Exercise
Give the data a second time, exactly and in full.

──────── Dataset extract

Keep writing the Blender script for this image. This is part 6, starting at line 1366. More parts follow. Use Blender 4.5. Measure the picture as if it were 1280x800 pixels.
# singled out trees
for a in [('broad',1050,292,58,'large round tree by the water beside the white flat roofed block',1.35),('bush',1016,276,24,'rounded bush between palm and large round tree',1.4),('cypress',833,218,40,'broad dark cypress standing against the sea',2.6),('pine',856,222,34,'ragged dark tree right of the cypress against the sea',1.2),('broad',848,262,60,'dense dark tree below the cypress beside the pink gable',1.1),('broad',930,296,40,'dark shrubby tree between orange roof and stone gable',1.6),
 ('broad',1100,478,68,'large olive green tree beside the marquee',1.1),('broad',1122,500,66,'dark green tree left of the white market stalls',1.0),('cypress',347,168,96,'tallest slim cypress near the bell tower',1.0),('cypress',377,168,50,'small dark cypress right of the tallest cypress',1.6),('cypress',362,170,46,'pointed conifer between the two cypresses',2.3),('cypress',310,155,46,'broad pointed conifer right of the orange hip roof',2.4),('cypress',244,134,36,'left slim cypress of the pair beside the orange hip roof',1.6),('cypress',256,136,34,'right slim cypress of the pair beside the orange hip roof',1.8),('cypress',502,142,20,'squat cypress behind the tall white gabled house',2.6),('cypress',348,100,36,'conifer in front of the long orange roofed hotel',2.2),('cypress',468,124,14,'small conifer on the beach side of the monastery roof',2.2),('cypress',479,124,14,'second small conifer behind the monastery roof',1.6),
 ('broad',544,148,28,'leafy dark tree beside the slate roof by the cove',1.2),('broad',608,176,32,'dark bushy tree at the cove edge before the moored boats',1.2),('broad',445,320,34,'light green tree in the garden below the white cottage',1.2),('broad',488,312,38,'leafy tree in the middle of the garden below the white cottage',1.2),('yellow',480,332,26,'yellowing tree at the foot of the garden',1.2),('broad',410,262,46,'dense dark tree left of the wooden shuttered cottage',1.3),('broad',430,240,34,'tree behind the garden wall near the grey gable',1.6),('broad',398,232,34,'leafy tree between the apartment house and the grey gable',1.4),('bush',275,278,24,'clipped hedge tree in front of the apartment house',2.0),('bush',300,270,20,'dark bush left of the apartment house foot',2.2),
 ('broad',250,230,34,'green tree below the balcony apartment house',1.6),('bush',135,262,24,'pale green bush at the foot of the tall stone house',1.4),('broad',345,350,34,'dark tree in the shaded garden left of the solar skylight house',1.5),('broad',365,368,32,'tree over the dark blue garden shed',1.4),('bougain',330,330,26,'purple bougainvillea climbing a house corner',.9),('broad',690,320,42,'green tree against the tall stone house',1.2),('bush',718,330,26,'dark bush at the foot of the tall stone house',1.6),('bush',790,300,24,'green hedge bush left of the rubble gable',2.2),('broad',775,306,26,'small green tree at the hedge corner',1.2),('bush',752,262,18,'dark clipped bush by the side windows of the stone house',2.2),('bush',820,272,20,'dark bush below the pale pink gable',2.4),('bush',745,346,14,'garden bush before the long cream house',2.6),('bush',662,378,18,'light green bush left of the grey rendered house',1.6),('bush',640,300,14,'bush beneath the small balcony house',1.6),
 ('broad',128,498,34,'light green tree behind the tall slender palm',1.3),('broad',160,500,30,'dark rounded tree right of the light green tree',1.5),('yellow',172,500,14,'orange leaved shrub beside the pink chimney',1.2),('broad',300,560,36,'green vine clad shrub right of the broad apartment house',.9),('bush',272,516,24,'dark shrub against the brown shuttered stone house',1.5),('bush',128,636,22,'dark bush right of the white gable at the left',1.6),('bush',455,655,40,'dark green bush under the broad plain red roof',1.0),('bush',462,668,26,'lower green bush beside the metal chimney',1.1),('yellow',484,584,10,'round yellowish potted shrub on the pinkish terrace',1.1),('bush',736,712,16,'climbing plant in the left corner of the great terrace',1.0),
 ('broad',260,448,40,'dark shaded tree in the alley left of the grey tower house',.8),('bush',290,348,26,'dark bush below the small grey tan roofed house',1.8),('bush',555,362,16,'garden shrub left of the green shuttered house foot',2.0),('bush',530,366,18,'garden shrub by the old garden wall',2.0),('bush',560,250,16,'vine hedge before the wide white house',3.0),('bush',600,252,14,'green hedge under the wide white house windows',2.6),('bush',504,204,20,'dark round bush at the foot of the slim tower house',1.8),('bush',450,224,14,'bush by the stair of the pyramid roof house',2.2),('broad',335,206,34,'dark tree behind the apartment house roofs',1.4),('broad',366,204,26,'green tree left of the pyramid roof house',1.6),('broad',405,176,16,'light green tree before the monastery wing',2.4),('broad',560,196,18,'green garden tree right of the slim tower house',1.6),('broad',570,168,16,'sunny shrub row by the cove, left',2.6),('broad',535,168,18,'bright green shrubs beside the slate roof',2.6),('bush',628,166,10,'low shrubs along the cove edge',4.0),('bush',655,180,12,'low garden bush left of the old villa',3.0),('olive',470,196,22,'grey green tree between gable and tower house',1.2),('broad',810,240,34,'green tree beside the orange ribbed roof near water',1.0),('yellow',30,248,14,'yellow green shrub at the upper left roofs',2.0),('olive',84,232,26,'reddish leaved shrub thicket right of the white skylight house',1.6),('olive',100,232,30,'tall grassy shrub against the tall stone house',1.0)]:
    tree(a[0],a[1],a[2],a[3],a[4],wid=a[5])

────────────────

Completed exercise
Keep writing the Blender script for this image. This is part 6, starting at line 1366. More parts follow. Use Blender 4.5. Measure the picture as if it were 1280x800 pixels.
# singled out trees
for a in [('broad',1050,292,58,'large round tree by the water beside the white flat roofed block',1.35),('bush',1016,276,24,'rounded bush between palm and large round tree',1.4),('cypress',833,218,40,'broad dark cypress standing against the sea',2.6),('pine',856,222,34,'ragged dark tree right of the cypress against the sea',1.2),('broad',848,262,60,'dense dark tree below the cypress beside the pink gable',1.1),('broad',930,296,40,'dark shrubby tree between orange roof and stone gable',1.6),
 ('broad',1100,478,68,'large olive green tree beside the marquee',1.1),('broad',1122,500,66,'dark green tree left of the white market stalls',1.0),('cypress',347,168,96,'tallest slim cypress near the bell tower',1.0),('cypress',377,168,50,'small dark cypress right of the tallest cypress',1.6),('cypress',362,170,46,'pointed conifer between the two cypresses',2.3),('cypress',310,155,46,'broad pointed conifer right of the orange hip roof',2.4),('cypress',244,134,36,'left slim cypress of the pair beside the orange hip roof',1.6),('cypress',256,136,34,'right slim cypress of the pair beside the orange hip roof',1.8),('cypress',502,142,20,'squat cypress behind the tall white gabled house',2.6),('cypress',348,100,36,'conifer in front of the long orange roofed hotel',2.2),('cypress',468,124,14,'small conifer on the beach side of the monastery roof',2.2),('cypress',479,124,14,'second small conifer behind the monastery roof',1.6),
 ('broad',544,148,28,'leafy dark tree beside the slate roof by the cove',1.2),('broad',608,176,32,'dark bushy tree at the cove edge before the moored boats',1.2),('broad',445,320,34,'light green tree in the garden below the white cottage',1.2),('broad',488,312,38,'leafy tree in the middle of the garden below the white cottage',1.2),('yellow',480,332,26,'yellowing tree at the foot of the garden',1.2),('broad',410,262,46,'dense dark tree left of the wooden shuttered cottage',1.3),('broad',430,240,34,'tree behind the garden wall near the grey gable',1.6),('broad',398,232,34,'leafy tree between the apartment house and the grey gable',1.4),('bush',275,278,24,'clipped hedge tree in front of the apartment house',2.0),('bush',300,270,20,'dark bush left of the apartment house foot',2.2),
 ('broad',250,230,34,'green tree below the balcony apartment house',1.6),('bush',135,262,24,'pale green bush at the foot of the tall stone house',1.4),('broad',345,350,34,'dark tree in the shaded garden left of the solar skylight house',1.5),('broad',365,368,32,'tree over the dark blue garden shed',1.4),('bougain',330,330,26,'purple bougainvillea climbing a house corner',.9),('broad',690,320,42,'green tree against the tall stone house',1.2),('bush',718,330,26,'dark bush at the foot of the tall stone house',1.6),('bush',790,300,24,'green hedge bush left of the rubble gable',2.2),('broad',775,306,26,'small green tree at the hedge corner',1.2),('bush',752,262,18,'dark clipped bush by the side windows of the stone house',2.2),('bush',820,272,20,'dark bush below the pale pink gable',2.4),('bush',745,346,14,'garden bush before the long cream house',2.6),('bush',662,378,18,'light green bush left of the grey rendered house',1.6),('bush',640,300,14,'bush beneath the small balcony house',1.6),
 ('broad',128,498,34,'light green tree behind the tall slender palm',1.3),('broad',160,500,30,'dark rounded tree right of the light green tree',1.5),('yellow',172,500,14,'orange leaved shrub beside the pink chimney',1.2),('broad',300,560,36,'green vine clad shrub right of the broad apartment house',.9),('bush',272,516,24,'dark shrub against the brown shuttered stone house',1.5),('bush',128,636,22,'dark bush right of the white gable at the left',1.6),('bush',455,655,40,'dark green bush under the broad plain red roof',1.0),('bush',462,668,26,'lower green bush beside the metal chimney',1.1),('yellow',484,584,10,'round yellowish potted shrub on the pinkish terrace',1.1),('bush',736,712,16,'climbing plant in the left corner of the great terrace',1.0),
 ('broad',260,448,40,'dark shaded tree in the alley left of the grey tower house',.8),('bush',290,348,26,'dark bush below the small grey tan roofed house',1.8),('bush',555,362,16,'garden shrub left of the green shuttered house foot',2.0),('bush',530,366,18,'garden shrub by the old garden wall',2.0),('bush',560,250,16,'vine hedge before the wide white house',3.0),('bush',600,252,14,'green hedge under the wide white house windows',2.6),('bush',504,204,20,'dark round bush at the foot of the slim tower house',1.8),('bush',450,224,14,'bush by the stair of the pyramid roof house',2.2),('broad',335,206,34,'dark tree behind the apartment house roofs',1.4),('broad',366,204,26,'green tree left of the pyramid roof house',1.6),('broad',405,176,16,'light green tree before the monastery wing',2.4),('broad',560,196,18,'green garden tree right of the slim tower house',1.6),('broad',570,168,16,'sunny shrub row by the cove, left',2.6),('broad',535,168,18,'bright green shrubs beside the slate roof',2.6),('bush',628,166,10,'low shrubs along the cove edge',4.0),('bush',655,180,12,'low garden bush left of the old villa',3.0),('olive',470,196,22,'grey green tree between gable and tower house',1.2),('broad',810,240,34,'green tree beside the orange ribbed roof near water',1.0),('yellow',30,248,14,'yellow green shrub at the upper left roofs',2.0),('olive',84,232,26,'reddish leaved shrub thicket right of the white skylight house',1.6),('olive',100,232,30,'tall grassy shrub against the tall stone house',1.0)]:
    tree(a[0],a[1],a[2],a[3],a[4],wid=a[5])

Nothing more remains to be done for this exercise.